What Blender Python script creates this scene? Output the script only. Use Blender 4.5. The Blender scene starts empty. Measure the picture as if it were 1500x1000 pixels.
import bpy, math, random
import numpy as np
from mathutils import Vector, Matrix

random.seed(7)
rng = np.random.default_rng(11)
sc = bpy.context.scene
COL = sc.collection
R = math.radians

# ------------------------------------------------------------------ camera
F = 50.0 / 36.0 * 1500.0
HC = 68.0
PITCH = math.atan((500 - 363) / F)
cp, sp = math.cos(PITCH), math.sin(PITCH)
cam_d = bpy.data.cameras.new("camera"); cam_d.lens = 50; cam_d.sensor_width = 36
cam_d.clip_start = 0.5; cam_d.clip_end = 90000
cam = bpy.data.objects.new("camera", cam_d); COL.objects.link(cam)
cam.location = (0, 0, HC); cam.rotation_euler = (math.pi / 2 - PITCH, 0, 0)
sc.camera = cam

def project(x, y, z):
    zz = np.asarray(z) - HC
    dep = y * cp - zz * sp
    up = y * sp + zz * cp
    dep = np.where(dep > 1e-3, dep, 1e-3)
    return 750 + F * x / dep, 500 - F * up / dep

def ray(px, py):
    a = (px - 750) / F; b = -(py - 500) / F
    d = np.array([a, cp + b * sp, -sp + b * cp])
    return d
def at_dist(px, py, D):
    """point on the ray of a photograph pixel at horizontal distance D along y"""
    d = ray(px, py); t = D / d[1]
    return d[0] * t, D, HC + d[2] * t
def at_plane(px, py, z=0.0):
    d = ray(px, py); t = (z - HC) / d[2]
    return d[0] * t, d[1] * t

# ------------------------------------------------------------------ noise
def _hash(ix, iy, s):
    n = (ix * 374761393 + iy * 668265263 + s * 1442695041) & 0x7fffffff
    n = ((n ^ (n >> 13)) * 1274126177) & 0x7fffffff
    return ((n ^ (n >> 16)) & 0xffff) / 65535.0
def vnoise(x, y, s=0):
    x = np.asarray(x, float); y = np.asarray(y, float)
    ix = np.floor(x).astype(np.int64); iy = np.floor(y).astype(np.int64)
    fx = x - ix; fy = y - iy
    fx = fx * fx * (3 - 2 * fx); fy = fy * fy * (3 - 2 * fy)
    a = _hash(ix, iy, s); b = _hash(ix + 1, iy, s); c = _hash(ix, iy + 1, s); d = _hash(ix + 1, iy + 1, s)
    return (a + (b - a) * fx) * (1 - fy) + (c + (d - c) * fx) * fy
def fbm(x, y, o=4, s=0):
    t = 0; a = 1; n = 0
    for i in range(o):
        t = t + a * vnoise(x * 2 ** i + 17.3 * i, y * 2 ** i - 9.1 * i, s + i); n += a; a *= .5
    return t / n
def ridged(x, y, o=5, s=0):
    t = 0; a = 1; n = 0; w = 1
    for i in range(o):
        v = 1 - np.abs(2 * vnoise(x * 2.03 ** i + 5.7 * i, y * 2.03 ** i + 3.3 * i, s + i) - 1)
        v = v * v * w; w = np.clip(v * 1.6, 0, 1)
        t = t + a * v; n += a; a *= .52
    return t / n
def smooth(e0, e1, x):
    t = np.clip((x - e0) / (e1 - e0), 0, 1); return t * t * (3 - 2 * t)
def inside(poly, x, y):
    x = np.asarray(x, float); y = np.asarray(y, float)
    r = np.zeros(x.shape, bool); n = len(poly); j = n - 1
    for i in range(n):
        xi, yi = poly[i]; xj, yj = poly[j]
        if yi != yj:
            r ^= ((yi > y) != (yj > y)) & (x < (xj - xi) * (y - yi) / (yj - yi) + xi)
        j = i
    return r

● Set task
Copy every line of the material, please, keeping it exactly the same.

● Output for this exercise
What Blender Python script creates this scene? Output the script only. Use Blender 4.5. The Blender scene starts empty. Measure the picture as if it were 1500x1000 pixels.
import bpy, math, random
import numpy as np
from mathutils import Vector, Matrix

random.seed(7)
rng = np.random.default_rng(11)
sc = bpy.context.scene
COL = sc.collection
R = math.radians

# ------------------------------------------------------------------ camera
F = 50.0 / 36.0 * 1500.0
HC = 68.0
PITCH = math.atan((500 - 363) / F)
cp, sp = math.cos(PITCH), math.sin(PITCH)
cam_d = bpy.data.cameras.new("camera"); cam_d.lens = 50; cam_d.sensor_width = 36
cam_d.clip_start = 0.5; cam_d.clip_end = 90000
cam = bpy.data.objects.new("camera", cam_d); COL.objects.link(cam)
cam.location = (0, 0, HC); cam.rotation_euler = (math.pi / 2 - PITCH, 0, 0)
sc.camera = cam

def project(x, y, z):
    zz = np.asarray(z) - HC
    dep = y * cp - zz * sp
    up = y * sp + zz * cp
    dep = np.where(dep > 1e-3, dep, 1e-3)
    return 750 + F * x / dep, 500 - F * up / dep

def ray(px, py):
    a = (px - 750) / F; b = -(py - 500) / F
    d = np.array([a, cp + b * sp, -sp + b * cp])
    return d
def at_dist(px, py, D):
    """point on the ray of a photograph pixel at horizontal distance D along y"""
    d = ray(px, py); t = D / d[1]
    return d[0] * t, D, HC + d[2] * t
def at_plane(px, py, z=0.0):
    d = ray(px, py); t = (z - HC) / d[2]
    return d[0] * t, d[1] * t

# ------------------------------------------------------------------ noise
def _hash(ix, iy, s):
    n = (ix * 374761393 + iy * 668265263 + s * 1442695041) & 0x7fffffff
    n = ((n ^ (n >> 13)) * 1274126177) & 0x7fffffff
    return ((n ^ (n >> 16)) & 0xffff) / 65535.0
def vnoise(x, y, s=0):
    x = np.asarray(x, float); y = np.asarray(y, float)
    ix = np.floor(x).astype(np.int64); iy = np.floor(y).astype(np.int64)
    fx = x - ix; fy = y - iy
    fx = fx * fx * (3 - 2 * fx); fy = fy * fy * (3 - 2 * fy)
    a = _hash(ix, iy, s); b = _hash(ix + 1, iy, s); c = _hash(ix, iy + 1, s); d = _hash(ix + 1, iy + 1, s)
    return (a + (b - a) * fx) * (1 - fy) + (c + (d - c) * fx) * fy
def fbm(x, y, o=4, s=0):
    t = 0; a = 1; n = 0
    for i in range(o):
        t = t + a * vnoise(x * 2 ** i + 17.3 * i, y * 2 ** i - 9.1 * i, s + i); n += a; a *= .5
    return t / n
def ridged(x, y, o=5, s=0):
    t = 0; a = 1; n = 0; w = 1
    for i in range(o):
        v = 1 - np.abs(2 * vnoise(x * 2.03 ** i + 5.7 * i, y * 2.03 ** i + 3.3 * i, s + i) - 1)
        v = v * v * w; w = np.clip(v * 1.6, 0, 1)
        t = t + a * v; n += a; a *= .52
    return t / n
def smooth(e0, e1, x):
    t = np.clip((x - e0) / (e1 - e0), 0, 1); return t * t * (3 - 2 * t)
def inside(poly, x, y):
    x = np.asarray(x, float); y = np.asarray(y, float)
    r = np.zeros(x.shape, bool); n = len(poly); j = n - 1
    for i in range(n):
        xi, yi = poly[i]; xj, yj = poly[j]
        if yi != yj:
            r ^= ((yi > y) != (yj > y)) & (x < (xj - xi) * (y - yi) / (yj - yi) + xi)
        j = i
    return r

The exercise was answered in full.